§ **Objective**: From the entries below, tally how many lines contain "pixels" and report only that figure.

--*--

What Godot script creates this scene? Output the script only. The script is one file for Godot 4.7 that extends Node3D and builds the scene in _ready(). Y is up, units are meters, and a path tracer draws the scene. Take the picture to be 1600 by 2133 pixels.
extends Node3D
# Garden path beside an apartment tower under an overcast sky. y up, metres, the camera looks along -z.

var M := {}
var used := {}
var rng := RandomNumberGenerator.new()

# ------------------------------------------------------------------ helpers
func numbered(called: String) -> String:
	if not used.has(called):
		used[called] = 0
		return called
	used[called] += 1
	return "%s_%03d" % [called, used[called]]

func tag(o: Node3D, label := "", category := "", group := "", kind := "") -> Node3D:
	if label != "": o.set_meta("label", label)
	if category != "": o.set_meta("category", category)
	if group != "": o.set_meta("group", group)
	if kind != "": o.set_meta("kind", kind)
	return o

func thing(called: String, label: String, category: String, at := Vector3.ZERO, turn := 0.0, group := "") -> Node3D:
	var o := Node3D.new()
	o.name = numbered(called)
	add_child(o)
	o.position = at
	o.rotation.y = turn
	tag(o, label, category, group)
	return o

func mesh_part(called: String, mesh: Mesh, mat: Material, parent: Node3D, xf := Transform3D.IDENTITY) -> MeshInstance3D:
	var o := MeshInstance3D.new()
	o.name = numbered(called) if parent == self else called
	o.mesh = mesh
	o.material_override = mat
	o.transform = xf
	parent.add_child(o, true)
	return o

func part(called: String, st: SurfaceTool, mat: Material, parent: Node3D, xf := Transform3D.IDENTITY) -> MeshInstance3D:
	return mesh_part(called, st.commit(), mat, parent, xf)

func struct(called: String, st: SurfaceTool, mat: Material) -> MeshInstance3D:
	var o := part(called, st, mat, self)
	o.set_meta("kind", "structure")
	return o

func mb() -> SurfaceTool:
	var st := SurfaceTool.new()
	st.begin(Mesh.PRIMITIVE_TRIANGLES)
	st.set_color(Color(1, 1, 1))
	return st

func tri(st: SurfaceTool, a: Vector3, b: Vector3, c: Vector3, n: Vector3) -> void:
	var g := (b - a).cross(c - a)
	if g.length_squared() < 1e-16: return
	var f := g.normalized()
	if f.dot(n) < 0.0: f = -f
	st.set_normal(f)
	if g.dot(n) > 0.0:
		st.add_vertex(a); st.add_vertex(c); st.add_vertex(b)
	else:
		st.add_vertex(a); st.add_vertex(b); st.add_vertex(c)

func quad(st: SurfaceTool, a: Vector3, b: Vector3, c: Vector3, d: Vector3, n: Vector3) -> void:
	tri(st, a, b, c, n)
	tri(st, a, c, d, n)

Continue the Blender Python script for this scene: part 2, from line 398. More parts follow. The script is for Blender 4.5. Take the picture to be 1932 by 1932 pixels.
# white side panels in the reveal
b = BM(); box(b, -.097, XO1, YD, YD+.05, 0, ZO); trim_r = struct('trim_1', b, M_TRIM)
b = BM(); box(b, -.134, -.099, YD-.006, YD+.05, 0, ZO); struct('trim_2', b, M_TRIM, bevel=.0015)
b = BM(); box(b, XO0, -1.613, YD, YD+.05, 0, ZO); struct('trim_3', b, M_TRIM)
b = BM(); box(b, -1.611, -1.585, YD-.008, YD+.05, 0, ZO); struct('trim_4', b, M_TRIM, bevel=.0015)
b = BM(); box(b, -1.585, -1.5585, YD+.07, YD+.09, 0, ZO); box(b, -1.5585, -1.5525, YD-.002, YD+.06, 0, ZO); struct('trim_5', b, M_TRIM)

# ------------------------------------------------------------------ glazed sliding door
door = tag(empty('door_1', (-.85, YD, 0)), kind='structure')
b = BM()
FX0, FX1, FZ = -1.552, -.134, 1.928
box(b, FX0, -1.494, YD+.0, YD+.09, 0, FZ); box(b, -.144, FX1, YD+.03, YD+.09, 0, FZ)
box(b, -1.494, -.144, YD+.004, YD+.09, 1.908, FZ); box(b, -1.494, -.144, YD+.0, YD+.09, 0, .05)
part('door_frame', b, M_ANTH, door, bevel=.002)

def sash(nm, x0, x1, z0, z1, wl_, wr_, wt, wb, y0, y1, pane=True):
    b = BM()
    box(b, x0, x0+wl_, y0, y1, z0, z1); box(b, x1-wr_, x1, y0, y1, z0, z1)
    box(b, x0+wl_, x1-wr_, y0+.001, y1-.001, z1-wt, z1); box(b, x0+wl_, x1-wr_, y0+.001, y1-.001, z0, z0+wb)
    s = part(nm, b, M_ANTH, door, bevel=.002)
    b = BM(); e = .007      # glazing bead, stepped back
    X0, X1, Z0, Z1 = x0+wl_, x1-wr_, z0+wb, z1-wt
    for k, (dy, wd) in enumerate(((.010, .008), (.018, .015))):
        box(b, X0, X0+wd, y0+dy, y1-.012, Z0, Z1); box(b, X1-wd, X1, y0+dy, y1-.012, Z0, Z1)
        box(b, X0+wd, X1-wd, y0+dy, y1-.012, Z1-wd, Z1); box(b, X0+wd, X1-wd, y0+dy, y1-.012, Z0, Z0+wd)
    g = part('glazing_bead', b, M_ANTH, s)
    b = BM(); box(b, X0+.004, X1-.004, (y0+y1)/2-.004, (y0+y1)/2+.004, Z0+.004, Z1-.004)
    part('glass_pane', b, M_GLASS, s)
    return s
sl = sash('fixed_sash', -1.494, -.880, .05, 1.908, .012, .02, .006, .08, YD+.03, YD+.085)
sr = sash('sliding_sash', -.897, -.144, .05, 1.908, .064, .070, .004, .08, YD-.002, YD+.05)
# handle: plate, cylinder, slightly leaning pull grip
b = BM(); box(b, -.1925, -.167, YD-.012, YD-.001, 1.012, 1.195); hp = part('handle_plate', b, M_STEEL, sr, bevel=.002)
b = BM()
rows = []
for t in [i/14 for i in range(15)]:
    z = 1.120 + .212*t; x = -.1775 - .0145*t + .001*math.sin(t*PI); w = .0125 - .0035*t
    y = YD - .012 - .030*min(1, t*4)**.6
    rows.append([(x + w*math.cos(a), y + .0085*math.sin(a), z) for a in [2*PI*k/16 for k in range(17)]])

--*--

§ **Task output**: 2